Die Erstrundenpicks konnten die Erwartungen entweder nicht erfüllen oder waren von Beginn weg mehr als Lückenfüller denn als Leistungsträger vorgesehen.

Ein Beispiel: Belichick wählte im NFL-Draft 2022 den bei anderen GMs erst in der dritten Runde gehandelten Offensive Guard Cole Strange bereits an der 29. Stelle aus, nachdem die Patriots zuvor den 17. Pick weggetradet hatten. An jener Stelle wären Spieler wie Trent McDuffie, George Karlaftis oder Breece Hall verfügbar gewesen. Cole Strange hat heuer ein PFF-Rating von 51.0/100 und ist damit ligaweit bestenfalls Mittelmass.

Finden die New England Patriots den Weg zurück auf die Erfolgsspur?

Es fehlt Belichick schlicht an Mut im Draft. Möglicherweise haben ihn die Enttäuschungen um Mac Jones (2021) und N’Keal Harry (2019) zu vorsichtig gemacht. Auch in der Free Agency waren die Patriots in den vergangenen Jahren zu zurückhaltend und rekrutierten kaum Leistungsträger, wenn sie diese doch so dringend brauchten.

Ob auf GM- oder Trainerposition: Tapetenwechsel unumgänglich

Momentan stehen die Patriots in der provisorischen Reihenfolge des NFL-Drafts 2024 dank ihrer schlechten Bilanz an dritter Stelle. Es wäre die höchste Draftposition seit 30 Jahren. Es wäre charakteristisch für die Patriots, wenn Belichick auch dann den Top-Pick wegtraden würde, um anschliessend von einer tieferen Draftposition einen mittelmässigen Lückenfüller auszuwählen.
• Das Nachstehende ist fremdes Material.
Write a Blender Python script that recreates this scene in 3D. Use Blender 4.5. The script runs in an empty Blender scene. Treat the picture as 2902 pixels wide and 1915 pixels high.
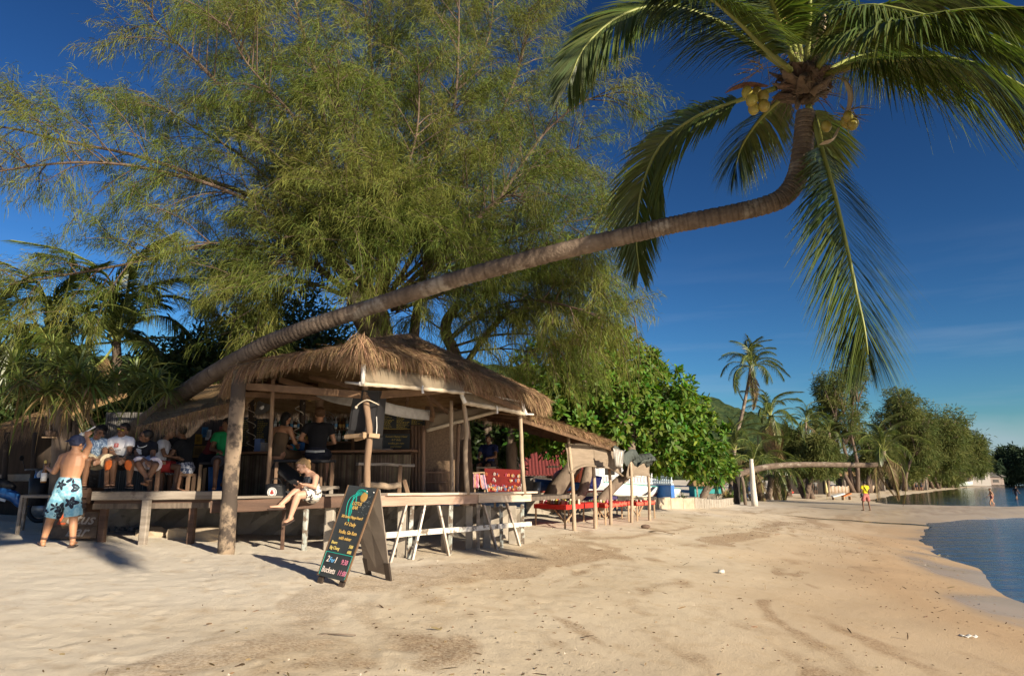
import bpy, bmesh, math, random
import numpy as np
from mathutils import Vector, Matrix, Quaternion

SC = bpy.context.scene
COL = SC.collection
R = math.radians

# ------------------------------------------------------------------ camera
FPX, CX, CY, WPX, HPX = 1935.0, 1451.0, 957.5, 2902.0, 1915.0
PITCH = math.atan((1355 - CY) / FPX)
CAMZ = 2.2
cd = bpy.data.cameras.new("camera")
cd.sensor_fit = 'HORIZONTAL'; cd.sensor_width = 36.0; cd.lens = 36.0 * FPX / WPX
cd.clip_start = 0.05; cd.clip_end = 6000
cam = bpy.data.objects.new("camera", cd); COL.objects.link(cam)
cam.location = (0, 0, CAMZ); cam.rotation_euler = (math.pi / 2 + PITCH, 0, 0)
SC.camera = cam

# ------------------------------------------------------------------ sky and sun
SUN_AZ, SUN_EL = R(44), R(21)          # azimuth: to the right of straight behind the camera
SUNV = Vector((math.sin(SUN_AZ) * math.cos(SUN_EL), -math.cos(SUN_AZ) * math.cos(SUN_EL), math.sin(SUN_EL)))
world = bpy.data.worlds.new("World"); SC.world = world; world.use_nodes = True
wn = world.node_tree; wn.nodes.clear()
sky = wn.nodes.new('ShaderNodeTexSky'); sky.sky_type = 'NISHITA'; sky.sun_disc = False
sky.sun_elevation = SUN_EL; sky.sun_rotation = math.atan2(SUNV.x, SUNV.y)
sky.air_density = 1.0; sky.dust_density = 0.35; sky.ozone_density = 3.5; sky.altitude = 0
# deep polarised blue: one contrast curve over the whole sky
s0 = wn.nodes.new('ShaderNodeVectorMath'); s0.operation = 'SCALE'; s0.inputs['Scale'].default_value = 0.0925
s1 = wn.nodes.new('ShaderNodeVectorMath'); s1.operation = 'MINIMUM'; s1.inputs[1].default_value = (0.50, 0.47, 0.62)
gm = wn.nodes.new('ShaderNodeGamma'); gm.inputs['Gamma'].default_value = 1.7
hs = wn.nodes.new('ShaderNodeVectorMath'); hs.operation = 'MULTIPLY'; hs.inputs[1].default_value = (11.2, 15.4, 16.2)
# thin cirrus streaks low over the bay
tc = wn.nodes.new('ShaderNodeTexCoord')
mp = wn.nodes.new('ShaderNodeMapping'); mp.inputs['Rotation'].default_value = (0, R(-9), R(-40)); mp.inputs['Scale'].default_value = (1.5, 1.5, 16)
nz = wn.nodes.new('ShaderNodeTexNoise'); nz.inputs['Scale'].default_value = 2.2; nz.inputs['Detail'].default_value = 6; nz.inputs['Roughness'].default_value = 0.55
rp = wn.nodes.new('ShaderNodeMapRange'); rp.inputs['From Min'].default_value = 0.50; rp.inputs['From Max'].default_value = 0.80; rp.inputs['To Max'].default_value = 0.30
sx = wn.nodes.new('ShaderNodeSeparateXYZ')
lo = wn.nodes.new('ShaderNodeMapRange'); lo.inputs['From Min'].default_value = 0.32; lo.inputs['From Max'].default_value = 0.02
mu = wn.nodes.new('ShaderNodeMath'); mu.operation = 'MULTIPLY'; mu.use_clamp = True
# a low bank of pale cloud just above the horizon
mp2 = wn.nodes.new('ShaderNodeMapping'); mp2.inputs['Scale'].default_value = (3, 3, 9)
nz2 = wn.nodes.new('ShaderNodeTexNoise'); nz2.inputs['Scale'].default_value = 2.0; nz2.inputs['Detail'].default_value = 5
ad2 = wn.nodes.new('ShaderNodeMath'); ad2.operation = 'MULTIPLY_ADD'; ad2.inputs[1].default_value = 0.06; 
lo2 = wn.nodes.new('ShaderNodeMapRange'); lo2.inputs['From Min'].default_value = 0.105; lo2.inputs['From Max'].default_value = 0.075; lo2.inputs['To Max'].default_value = 0.55
mx2 = wn.nodes.new('ShaderNodeMath'); mx2.operation = 'MAXIMUM'
mixc = wn.nodes.new('ShaderNodeMix'); mixc.data_type = 'RGBA'
mixc.inputs['B'].default_value = (4.2, 5.0, 6.2, 1)
bg = wn.nodes.new('ShaderNodeBackground'); bg.inputs['Strength'].default_value = 0.055
wo = wn.nodes.new('ShaderNodeOutputWorld')
L = wn.links.new
L(sky.outputs[0], s0.inputs[0]); L(s0.outputs[0], s1.inputs[0]); L(s1.outputs[0], gm.inputs['Color']); L(gm.outputs[0], hs.inputs[0]); L(tc.outputs['Generated'], mp.inputs[0]); L(mp.outputs[0], nz.inputs['Vector'])
L(nz.outputs[0], rp.inputs[0]); L(tc.outputs['Generated'], sx.inputs[0]); L(sx.outputs[2], lo.inputs[0])
L(rp.outputs[0], mu.inputs[0]); L(lo.outputs[0], mu.inputs[1])
L(tc.outputs['Generated'], mp2.inputs[0]); L(mp2.outputs[0], nz2.inputs['Vector']); L(nz2.outputs[0], ad2.inputs[0]); L(sx.outputs[2], ad2.inputs[2]); L(ad2.outputs[0], lo2.inputs[0])
L(mu.outputs[0], mx2.inputs[0]); L(lo2.outputs[0], mx2.inputs[1])
L(mx2.outputs[0], mixc.inputs['Factor']); L(hs.outputs[0], mixc.inputs['A']); L(mixc.outputs['Result'], bg.inputs['Color']); L(bg.outputs[0], wo.inputs[0])
sd = bpy.data.lights.new("sun", 'SUN'); sd.energy = 4.8; sd.angle = R(0.53); sd.color = (1.0, 0.87, 0.68)
sun = bpy.data.objects.new("sun", sd); COL.objects.link(sun)
sun.rotation_euler = SUNV.to_track_quat('Z', 'Y').to_euler(); sun.location = (10, -10, 20)
SC.view_settings.view_transform = 'Standard'; SC.view_settings.look = 'None'
SC.view_settings.exposure = 1.0; SC.view_settings.gamma = 1.0; SC.view_settings.use_curve_mapping = False
SC.render.engine = 'CYCLES'
SC.cycles.max_bounces = 8; SC.cycles.transparent_max_bounces = 16; SC.cycles.sample_clamp_indirect = 6.0

# ------------------------------------------------------------------ helpers
rnd = random.Random(7)
rng = np.random.default_rng(11)
SP, CP = math.sin(PITCH), math.cos(PITCH)

def ray(px, py):
    u, v = (px - CX) / FPX, (CY - py) / FPX
    return Vector((u, CP - v * SP, SP + v * CP))

def P(px, py, Y):
    """the place at distance Y along the beach that the photograph shows at (px, py)"""
    d = ray(px, py)
    return Vector((d.x * Y / d.y, Y, CAMZ + d.z * Y / d.y))

def lerp(a, b, t): return a + (b - a) * t

def obj(name, data, parent=None, world=True, mat=None):
    o = bpy.data.objects.new(name, data); COL.objects.link(o)
    if mat is not None and data is not None and hasattr(data, 'materials'): data.materials.append(mat)
    if parent is not None:
        o.parent = parent
        if world:
            m = Matrix.LocRotScale(parent.location, parent.rotation_euler, parent.scale)
            if parent.parent is not None:
                q = parent.parent
                m = Matrix.LocRotScale(q.location, q.rotation_euler, q.scale) @ parent.matrix_parent_inverse @ m
            o.matrix_parent_inverse = m.inverted()
    return o

def tag(o, label=None, cat=None, group=None, kind=None):
    if label: o['label'] = label
    if cat: o['category'] = cat
    if group: o['group'] = group
    if kind: o['kind'] = kind
    return o

def thing(name, label, cat, loc=(0, 0, 0), rz=0.0, group=None):
    o = bpy.data.objects.new(name, None); COL.objects.link(o)
    o.empty_display_size = 0.2
    o.location = loc; o.rotation_euler = (0, 0, rz)
    return tag(o, label, cat, group)

def copy_tree(o, parent=None):
    c = o.copy(); COL.objects.link(c)
    if parent is not None:
        c.parent = parent; c.matrix_parent_inverse = o.matrix_parent_inverse.copy()
    for ch in list(o.children): copy_tree(ch, c)
    return c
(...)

Bill Belichick hat Anfang Jahr seinen Vertrag über die kommende Saison hinaus verlängert. Präsident Robert Kraft hat bis jetzt noch keine Anstalten gemacht, diesen vorzeitig auflösen zu wollen. Zu Recht: Dafür ist Belichicks Verdienst in seiner 23-jährigen Laufbahn als Patriots-Coach zu hoch.

Wenngleich Belichicks Trainerqualitäten noch unangetastet bleiben, muss sich Kraft jedoch zumindest überlegen, ob auf der General Manager-Position nicht langsam ein Tapetenwechsel fällig ist.